Juízes rabínicos têm o poder de usar sanções contra maridos que se recusam a conceder um “gett”, o termo judaico para divórcio. A corte rabínica já congelou contas bancárias e cancelou carteiras de motoristas como forma de pressionar os homens, mas aqueles fora dos país costumam estar bem fora de seu alcance.


Defensoras dos direitos das mulheres afirmam que as sanções são usadas apenas em uma pequena parcela dos casos, e que deveriam ser aplicadas mais vezes. Shai Daron, um representante das cortes rabínicas, afirma porém que os juízes usam “todas as ferramentas ao seu alcance” para resolver estes casos.


A corte afirma ainda que o caso em questão é “um dos mais difíceis” nos últimos tempos para uma mulher, que sofreu um Acidente Vascular Cerebral (AVC) e teve uma paralização parcial pouco tempo antes de requerir o divórcio, há dez anos.


Segundo documentos do processo, a esposa sofreu o AVC em uma visita a Israel com o marido em 2005. Pouco tempo depois, ele voltou aos Estados Unidos, onde permanece.

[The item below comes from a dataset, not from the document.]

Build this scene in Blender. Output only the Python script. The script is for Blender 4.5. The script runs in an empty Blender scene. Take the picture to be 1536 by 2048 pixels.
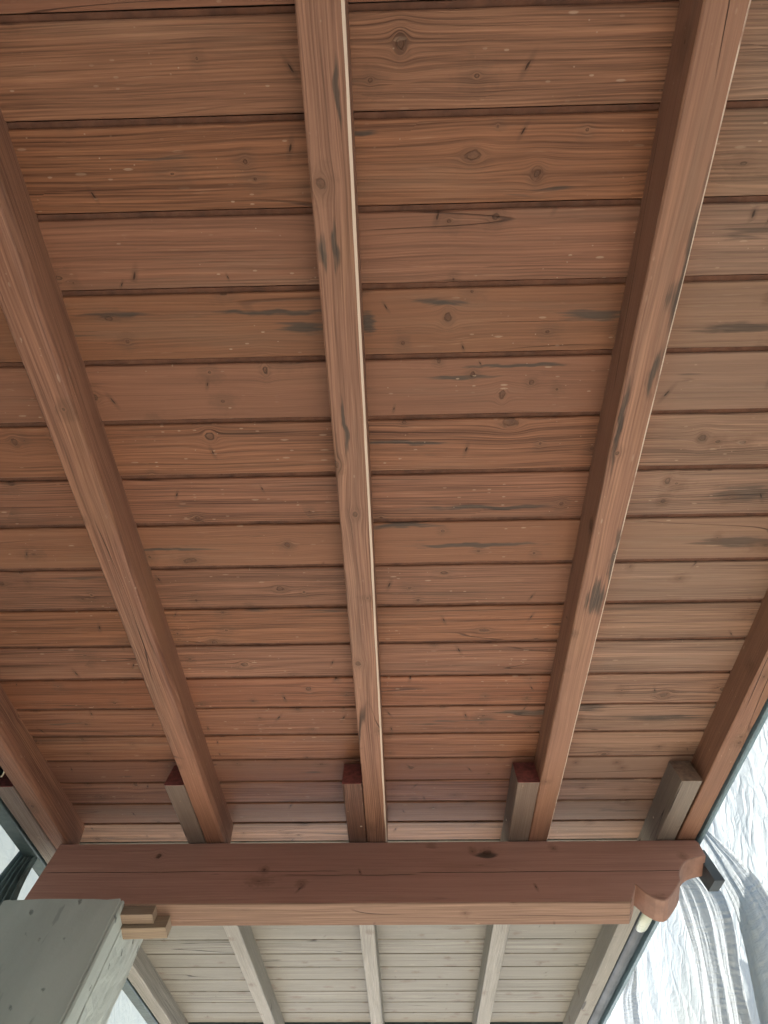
import bpy, math, random
from mathutils import Matrix, Vector, noise
R = math.radians
random.seed(7)
sc = bpy.context.scene
col = sc.collection

# ------------------------------------------------------------------ camera
cam = bpy.data.cameras.new('camera')
cam.sensor_fit = 'VERTICAL'; cam.sensor_height = 36.0; cam.lens = 25.125
cam.clip_start = 0.02; cam.clip_end = 2000
co = bpy.data.objects.new('camera', cam); col.objects.link(co)
rgt = Vector((0.99960982, 0.02160195, 0.01770771)); upv = Vector((0.01685568, -0.97202379, 0.23427683)); bck = Vector((0.02227315, -0.23388694, -0.97200864))
m = Matrix.Identity(4)
for i in range(3):
    m[i][0], m[i][1], m[i][2] = rgt[i], upv[i], bck[i]
m[2][3] = 1.6
co.matrix_world = m
sc.camera = co

# ------------------------------------------------------------------ light
SUN_AZ, SUN_EL = R(-20), R(49)
w = bpy.data.worlds.new("World"); sc.world = w; w.use_nodes = True
nt = w.node_tree; bg = nt.nodes['Background']
sky = nt.nodes.new('ShaderNodeTexSky'); sky.sky_type = 'NISHITA'; sky.sun_disc = False
sky.sun_elevation = SUN_EL; sky.sun_rotation = SUN_AZ; sky.dust_density = 2.0
nt.links.new(sky.outputs[0], bg.inputs[0]); bg.inputs[1].default_value = 0.085
sun = bpy.data.lights.new('sun', 'SUN'); sun.energy = 4.6; sun.angle = R(0.5); sun.color = (1, .93, .82)
so = bpy.data.objects.new('sun', sun); col.objects.link(so)
sd = Vector((math.sin(SUN_AZ) * math.cos(SUN_EL), math.cos(SUN_AZ) * math.cos(SUN_EL), math.sin(SUN_EL)))
so.rotation_euler = sd.to_track_quat('Z', 'Y').to_euler()
so.location = sd * 30
vs = sc.view_settings; vs.view_transform = 'Standard'; vs.look = 'None'; vs.exposure = 2.08; vs.gamma = 1; vs.use_curve_mapping = False
sc.cycles.use_denoising = True
sc.cycles.use_adaptive_sampling = True; sc.cycles.adaptive_threshold = 0.025
sc.cycles.max_bounces = 7; sc.cycles.diffuse_bounces = 5; sc.cycles.transmission_bounces = 8

# ------------------------------------------------------------------ roof frame (x across, y up the slope, z square to the boards)
PITCH = R(25.7557)
ROOF = Matrix.Translation((0, 0, 1.6)) @ Matrix.Rotation(PITCH, 4, 'X')

# ------------------------------------------------------------------ node helper
class G:
    def __init__(s, tree): s.t = tree
    def n(s, kind, **k):
        x = s.t.nodes.new(kind)
        for a, b in k.items(): setattr(x, a, b)
        return x
    def put(s, sock, v):
        if isinstance(v, (int, float)):
            sock.default_value = v
        elif isinstance(v, tuple):
            sock.default_value = v if len(v) == len(sock.default_value) else tuple(v) + (1.0,)
        else: s.t.links.new(v, sock)
    def m(s, op, a, b=None, c=None, clamp=False):
        x = s.n('ShaderNodeMath', operation=op); x.use_clamp = clamp
        s.put(x.inputs[0], a)
        if b is not None: s.put(x.inputs[1], b)
        if c is not None: s.put(x.inputs[2], c)
        return x.outputs[0]
    def add(s, a, b): return s.m('ADD', a, b)
    def sub(s, a, b): return s.m('SUBTRACT', a, b)
    def mul(s, a, b): return s.m('MULTIPLY', a, b)
    def vec(s, x, y, z=0.0):
        c = s.n('ShaderNodeCombineXYZ')
        for i, v in enumerate((x, y, z)): s.put(c.inputs[i], v)
        return c.outputs[0]
    def sep(s, v):
        c = s.n('ShaderNodeSeparateXYZ'); s.put(c.inputs[0], v); return c.outputs
    def step(s, x, a, b, lo=0.0, hi=1.0):
        r = s.n('ShaderNodeMapRange', interpolation_type='SMOOTHSTEP')
        s.put(r.inputs[0], x); s.put(r.inputs[1], a); s.put(r.inputs[2], b); s.put(r.inputs[3], lo); s.put(r.inputs[4], hi)
        return r.outputs[0]
    def lin(s, x, a, b, lo=0.0, hi=1.0):
        r = s.n('ShaderNodeMapRange')
        s.put(r.inputs[0], x); s.put(r.inputs[1], a); s.put(r.inputs[2], b); s.put(r.inputs[3], lo); s.put(r.inputs[4], hi)
        return r.outputs[0]
    def noise(s, v, scale=1.0, detail=2.0, rough=.5, dist=0.0):
        x = s.n('ShaderNodeTexNoise'); s.put(x.inputs['Vector'], v)
        x.inputs['Scale'].default_value = scale; x.inputs['Detail'].default_value = detail; x.inputs['Roughness'].default_value = rough
        x.inputs['Distortion'].default_value = dist
        return x.outputs[0]
    def vor(s, v, scale=1.0, dim='2D', rnd=1.0, feature='F1'):
        x = s.n('ShaderNodeTexVoronoi', voronoi_dimensions=dim, feature=feature); s.put(x.inputs['Vector'], v)
        x.inputs['Scale'].default_value = scale; x.inputs['Randomness'].default_value = rnd
        return x
    def mix(s, f, a, b, mode='MIX'):
        x = s.n('ShaderNodeMix', data_type='RGBA', blend_type=mode)
        s.put(x.inputs[0], f); s.put(x.inputs[6], a); s.put(x.inputs[7], b)
        return x.outputs[2]
    def mixf(s, f, a, b):
        x = s.n('ShaderNodeMix', data_type='FLOAT')
        s.put(x.inputs[0], f); s.put(x.inputs[2], a); s.put(x.inputs[3], b)
        return x.outputs[0]
    def hsv(s, c, h=.5, sat=1.0, val=1.0):
        x = s.n('ShaderNodeHueSaturation'); s.put(x.inputs['Color'], c)
        s.put(x.inputs['Hue'], h); s.put(x.inputs['Saturation'], sat); s.put(x.inputs['Value'], val)
        return x.outputs[0]
    def attr(s, name):
        return s.n('ShaderNodeAttribute', attribute_name=name).outputs['Fac']
    def bump(s, h, dist, strength=1.0, nrm=None):
        x = s.n('ShaderNodeBump'); s.put(x.inputs['Height'], h); x.inputs['Distance'].default_value = dist; x.inputs['Strength'].default_value = strength
        if nrm is not None: s.put(x.inputs['Normal'], nrm)
        return x.outputs[0]

def knot_group():
    """grain flow round one knot: shifts v like a stream round a cylinder, and gives the knot's own mask"""
    t = bpy.data.node_groups.new('knot', 'ShaderNodeTree')
    for nme in ('u', 'v', 'cu', 'cv', 'r', 'stretch', 'wob'):
        t.interface.new_socket(nme, in_out='INPUT', socket_type='NodeSocketFloat')
    for nme in ('shift', 'mask', 'd', 'rim'):
        t.interface.new_socket(nme, in_out='OUTPUT', socket_type='NodeSocketFloat')
    g = G(t); i = g.n('NodeGroupInput').outputs; o = g.n('NodeGroupOutput').inputs
    du = g.mul(g.sub(i[0], i[2]), i[5]); dv = g.sub(i[1], i[3])
    d2 = g.add(g.mul(du, du), g.mul(dv, dv))
    R_ = g.mul(i[4], 1.5); R2 = g.mul(R_, R_)
    fac = g.m('DIVIDE', R2, g.m('MAXIMUM', d2, g.add(R2, 1e-9)))
    g.put(o[0], g.mul(dv, fac))
    d = g.mul(g.m('SQRT', d2), g.add(.30, g.mul(i[6], 1.4)))
    g.put(o[1], g.step(d, g.mul(i[4], .55), g.mul(i[4], .95), 1.0, 0.0))
    g.put(o[2], g.add(d, g.mul(g.m('LESS_THAN', i[4], .0004), 10.0)))
    q = g.m('DIVIDE', g.m('ABSOLUTE', g.sub(d, g.mul(i[4], .82))), g.add(g.mul(i[4], .28), 1e-6))
    g.put(o[3], g.step(q, .2, 1.0, 1.0, 0.0))
    return t
KG = knot_group()

def P_u(g, u, rnd): return g.add(g.m('DIVIDE', u, .19), g.mul(rnd, 67.3))
def P_v(g, v, rnd): return g.add(g.m('DIVIDE', v, .085), g.mul(rnd, 29.9))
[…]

Sua esposa e seus dois filhos permanecerem em Israel, e ela se tornou uma cidadã israelense. A corte afirma que ele descumpriu a determinação para conceder o divórcio e uma pensão alimentícia.


Ainda de acordo com os documentos, o pai punido tem idade na faixa de 60 anos e é um rico membro da comunidade hassídica de Nova York — um segmento do judaismo ortodoxo —, além de proprietário de uma empresa imobiliária. Ele estava em Israel em uma visita à família quando foi convocado ao tribunal e teve o seu passaporte, assim como o de sua esposa, confiscado. Além disso, ele ficou um mês na prisão.

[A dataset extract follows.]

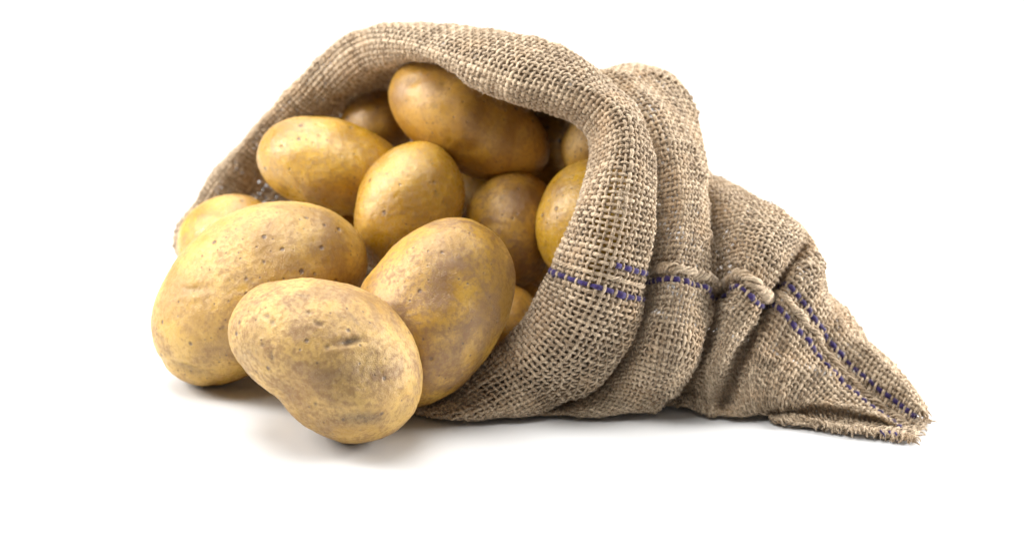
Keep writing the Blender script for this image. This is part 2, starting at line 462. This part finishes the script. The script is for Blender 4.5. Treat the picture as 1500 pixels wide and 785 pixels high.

A corte rabínica argumenta que, ao dar a seu filho um trabalho e uma mesada, o pai é responsável pela intransigência do marido. Seus advogados, no entanto, afirmam que vão apelar à suprema corte do país. “Um dos princípios mais básicos da Justiça é que uma pessoa carregue seus próprios pecados e não seja punida pelos pecados de outros. O pai não tem controle sobre o seu filho”, afirma uma declaração dos advogados. Ainda de acordo com a defesa do americano, o pai tem se esforçado para fazer o filho mudar de ideia, inclusive demitindo-o, mas os dois têm uma relação distante no momento.


Osnat Sharon, a advogada da esposa, afirmou que sua cliente passa por um intensivo processo de reabilitação que não será finalizado até que ela tenha a permissão para seguir em frente.

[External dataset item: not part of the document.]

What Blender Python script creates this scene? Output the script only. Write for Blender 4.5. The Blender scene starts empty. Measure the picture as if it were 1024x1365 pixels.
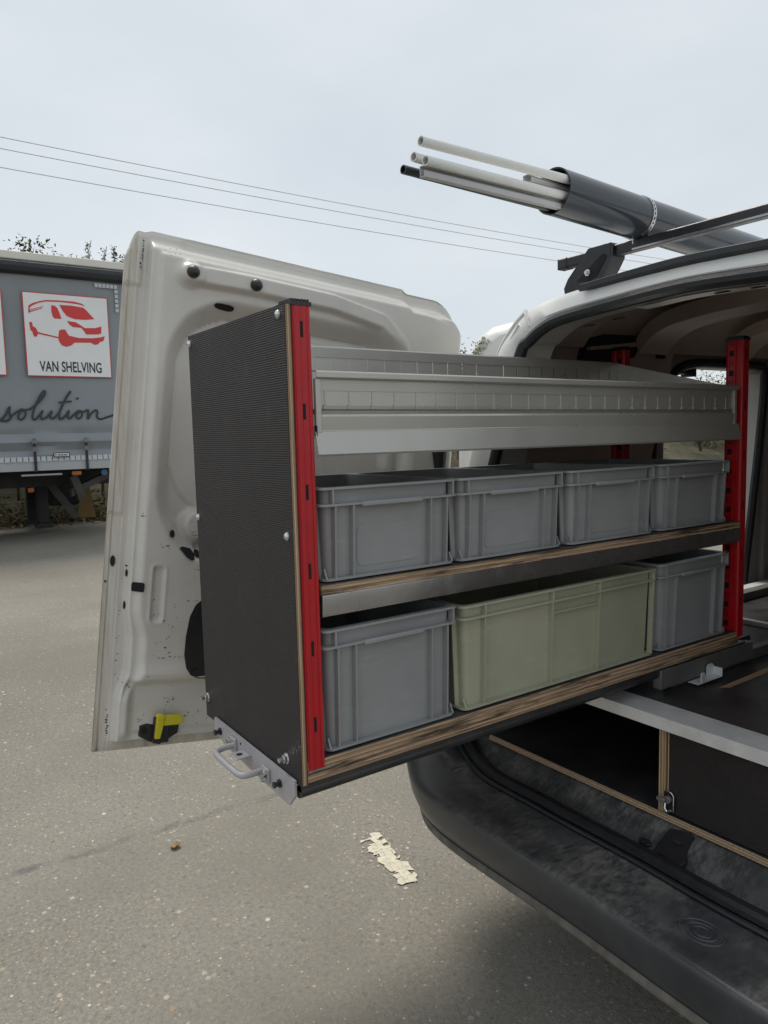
import bpy, math, random
from mathutils import Vector, Matrix

sc = bpy.context.scene
COL = sc.collection
rnd = random.Random(11)

# ------------------------------------------------------------------ camera
# world axes: +Y runs forward along the van, +X to the van's right, Z up; the origin is the
# upper rear corner area of the pulled-out shelving (camera height), ground at GZ
GZ = -1.40
cam = bpy.data.cameras.new('camera'); cam_o = bpy.data.objects.new('camera', cam); COL.objects.link(cam_o)
cam.sensor_fit = 'VERTICAL'; cam.sensor_height = 36.0; cam.sensor_width = 27.0
cam.lens = 993.1 / 1365 * 36
cam.clip_start = 0.05; cam.clip_end = 1500
Rm = Matrix(((0.57369946, -0.06780832, 0.81625423), (0.81869081, 0.07762953, -0.56896311), (-0.024785, 0.99467366, 0.10005007)))
cam_o.matrix_world = Matrix.Translation((1.03968884, -0.56032057, 0.0)) @ Rm.to_4x4()
sc.camera = cam_o

# ------------------------------------------------------------------ sky, sun, exposure
SUN_EL, SUN_AZ = 60.0, -82.0        # azimuth from +Y towards +X
w = bpy.data.worlds.new('World'); sc.world = w; w.use_nodes = True
nt = w.node_tree; nt.nodes.clear()
wo = nt.nodes.new('ShaderNodeOutputWorld'); bg = nt.nodes.new('ShaderNodeBackground'); bg.inputs[1].default_value = 0.1
sky = nt.nodes.new('ShaderNodeTexSky'); sky.sky_type = 'NISHITA'; sky.sun_disc = False
sky.sun_elevation = math.radians(SUN_EL); sky.sun_rotation = math.radians(SUN_AZ)
tc = nt.nodes.new('ShaderNodeTexCoord'); mp = nt.nodes.new('ShaderNodeMapping'); mp.inputs['Scale'].default_value = (1.0, 1.0, 2.6)
no = nt.nodes.new('ShaderNodeTexNoise'); no.inputs['Scale'].default_value = 2.2; no.inputs['Detail'].default_value = 4; no.inputs['Roughness'].default_value = .5
cr = nt.nodes.new('ShaderNodeValToRGB')
cr.color_ramp.elements[0].position = .32; cr.color_ramp.elements[0].color = (3.92, 4.24, 4.48, 1)
cr.color_ramp.elements[1].position = .72; cr.color_ramp.elements[1].color = (4.72, 4.95, 5.10, 1)
mx = nt.nodes.new('ShaderNodeMix'); mx.data_type = 'RGBA'; mx.inputs[0].default_value = .93
L = nt.links.new
L(tc.outputs['Generated'], mp.inputs[0]); L(mp.outputs[0], no.inputs['Vector']); L(no.outputs['Fac'], cr.inputs[0])
L(sky.outputs[0], mx.inputs[6]); L(cr.outputs[0], mx.inputs[7]); L(mx.outputs[2], bg.inputs[0]); L(bg.outputs[0], wo.inputs[0])
sl = bpy.data.lights.new('sun', 'SUN'); so = bpy.data.objects.new('sun', sl); COL.objects.link(so)
sl.energy = 1.5; sl.angle = math.radians(24); sl.color = (1.0, .93, .82)
_a, _e = math.radians(SUN_AZ), math.radians(SUN_EL)
sd = Vector((math.sin(_a) * math.cos(_e), math.cos(_a) * math.cos(_e), math.sin(_e)))
so.rotation_euler = sd.to_track_quat('Z', 'Y').to_euler(); so.location = (-8, 3, 12)
sc.view_settings.view_transform = 'Standard'; sc.view_settings.look = 'None'
sc.cycles.caustics_reflective = False; sc.cycles.caustics_refractive = False
sc.view_settings.exposure = 0.76; sc.view_settings.gamma = 1.0; sc.view_settings.use_curve_mapping = False

# ------------------------------------------------------------------ material helpers
class NT:
    def __init__(s, name):
        s.m = bpy.data.materials.new(name); s.m.use_nodes = True; s.t = s.m.node_tree
        s.b = s.t.nodes['Principled BSDF']; s.co = s.t.nodes.new('ShaderNodeTexCoord').outputs['Object']
    def n(s, kind, **kw):
        x = s.t.nodes.new(kind)
        for k, v in kw.items(): setattr(x, k, v)
        return x
    def link(s, a, b): s.t.links.new(a, b)
    def noise(s, scale, detail=3, rough=.55, vec=None, dist=0):
        x = s.n('ShaderNodeTexNoise'); x.inputs['Scale'].default_value = scale; x.inputs['Detail'].default_value = detail
        x.inputs['Roughness'].default_value = rough; x.inputs['Distortion'].default_value = dist
        s.link(vec or s.co, x.inputs['Vector']); return x.outputs['Fac']
    def mapped(s, sc_=(1, 1, 1), loc=(0, 0, 0), rot=(0, 0, 0)):
        x = s.n('ShaderNodeMapping'); x.inputs['Scale'].default_value = sc_; x.inputs['Location'].default_value = loc
        x.inputs['Rotation'].default_value = rot; s.link(s.co, x.inputs[0]); return x.outputs[0]
    def ramp(s, fac, stops, const=False):
        x = s.n('ShaderNodeValToRGB'); e = x.color_ramp.elements
        if const: x.color_ramp.interpolation = 'CONSTANT'
        while len(e) < len(stops): e.new(.5)
        for i, (p, c) in enumerate(stops):
            e[i].position = p; e[i].color = (c if len(c) == 4 else tuple(c) + (1,)) if hasattr(c, '__len__') else (c, c, c, 1)
        s.link(fac, x.inputs[0]); return x.outputs['Color']
    def mix(s, f, a, b, mode='MIX'):
        x = s.n('ShaderNodeMix'); x.data_type = 'RGBA'; x.blend_type = mode
        for i, v in ((0, f), (6, a), (7, b)):
            if hasattr(v, 'is_linked'): s.link(v, x.inputs[i])
            elif i == 0: x.inputs[0].default_value = v
            else: x.inputs[i].default_value = tuple(v) + (1,) if len(v) == 3 else v
        return x.outputs[2]
    def math(s, op, a, b=0.0, c=0.0):
        x = s.n('ShaderNodeMath'); x.operation = op
        for i, v in enumerate((a, b, c)):
            if hasattr(v, 'is_linked'): s.link(v, x.inputs[i])
            else: x.inputs[i].default_value = v
        return x.outputs[0]
    def sep(s, vec=None):
        x = s.n('ShaderNodeSeparateXYZ'); s.link(vec or s.co, x.inputs[0]); return x.outputs
    def bump(s, h, dist=.001, strength=1.0, prev=None):
        x = s.n('ShaderNodeBump'); x.inputs['Distance'].default_value = dist; x.inputs['Strength'].default_value = strength
        s.link(h, x.inputs['Height'])
        if prev is not None: s.link(prev, x.inputs['Normal'])
        return x.outputs[0]
    def out(s, col=None, rough=None, metal=None, nrm=None, spec=None, coat=None):
        for k, v in (('Base Color', col), ('Roughness', rough), ('Metallic', metal), ('Normal', nrm), ('Specular IOR Level', spec), ('Coat Weight', coat)):
            if v is None: continue
            if hasattr(v, 'is_linked'): s.link(v, s.b.inputs[k])
            elif k == 'Base Color': s.b.inputs[k].default_value = tuple(v) + (1,)
            else: s.b.inputs[k].default_value = v
        return s.m

def c3(c, k): return tuple(max(0, min(1, v * k)) for v in c)

def plain(name, col, rough=.5, metal=0.0, var=.08, scale=14, bump=.0002, bscale=160, spec=None, dirt=None, dirt_amt=.5, coat=None):
    t = NT(name)
    n = t.noise(scale, 4)
    c = t.ramp(n, [(.3, c3(col, 1 - var)), (.7, c3(col, 1 + var))])
    r = t.ramp(t.noise(scale * 1.7, 3), [(.3, max(0, rough - .07)), (.7, min(1, rough + .07))])
    if dirt:
        f = t.ramp(t.noise(scale * .6, 6, .68), [(.42, 0.0), (.75, dirt_amt)])
        c = t.mix(f, c, dirt)
        r = t.mix(f, r, (.85, .85, .85))
    nm = t.bump(t.noise(bscale, 2), bump) if bump else None
    return t.out(c, r, metal, nm, spec, coat)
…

— Ela não tem ainda 40 anos, tem sua vida inteira pela frente. Parte de sua reabilitação inclui encontrar um novo relacionamento, mas ela não consegue fazer isso — afirma a advogada, que também é uma consultora legal do Yad L'Isha, um centro de assistência a mulheres que têm divórcios negados.


Apesar de não ter atendido a telefonemas da imprensa, o marido afirmou ao canal de televisão Channel 2 TV, em agosto, que ele concederia o divórcio se seus filhos voltassem para os Estados Unidos.


Em documentos obtidos pela Associated Press, a corte rejeitou um requerimento da Embaixada dos Estados Unidos para obter novamente os passaportes, afirmando que o envolvimento da embaixada no caso era “inaceitável e intolerável”. A embaixada afirmou que tem dado assistência ao pai punido, mas se recusou a fazer outros comentários.


A Organização para Resolução de Agunot, baseada em Nova York, que auxilia na resolução de disputas por divórcio judaicas, tem acompanhado o caso. O rabino Jeremy Stern, diretor executivo da organização, afirmou que o marido cujo pai foi punido tem uma namorada e divide seu tempo entre uma casa do Brooklyn e um “apartamento requintado” em uma residência de luxo em Miami — ambos de propriedade de seus pais.


— Tudo o que sabemos indica que seus pais estão diretamente apoiando e possibilitando a resistência do marido. Deixe-o [o pai] chutá-lo para a rua e faze-lo saber que ele não pode viver [em suas casas] até que ele tenha o “gett” — aponta Stern.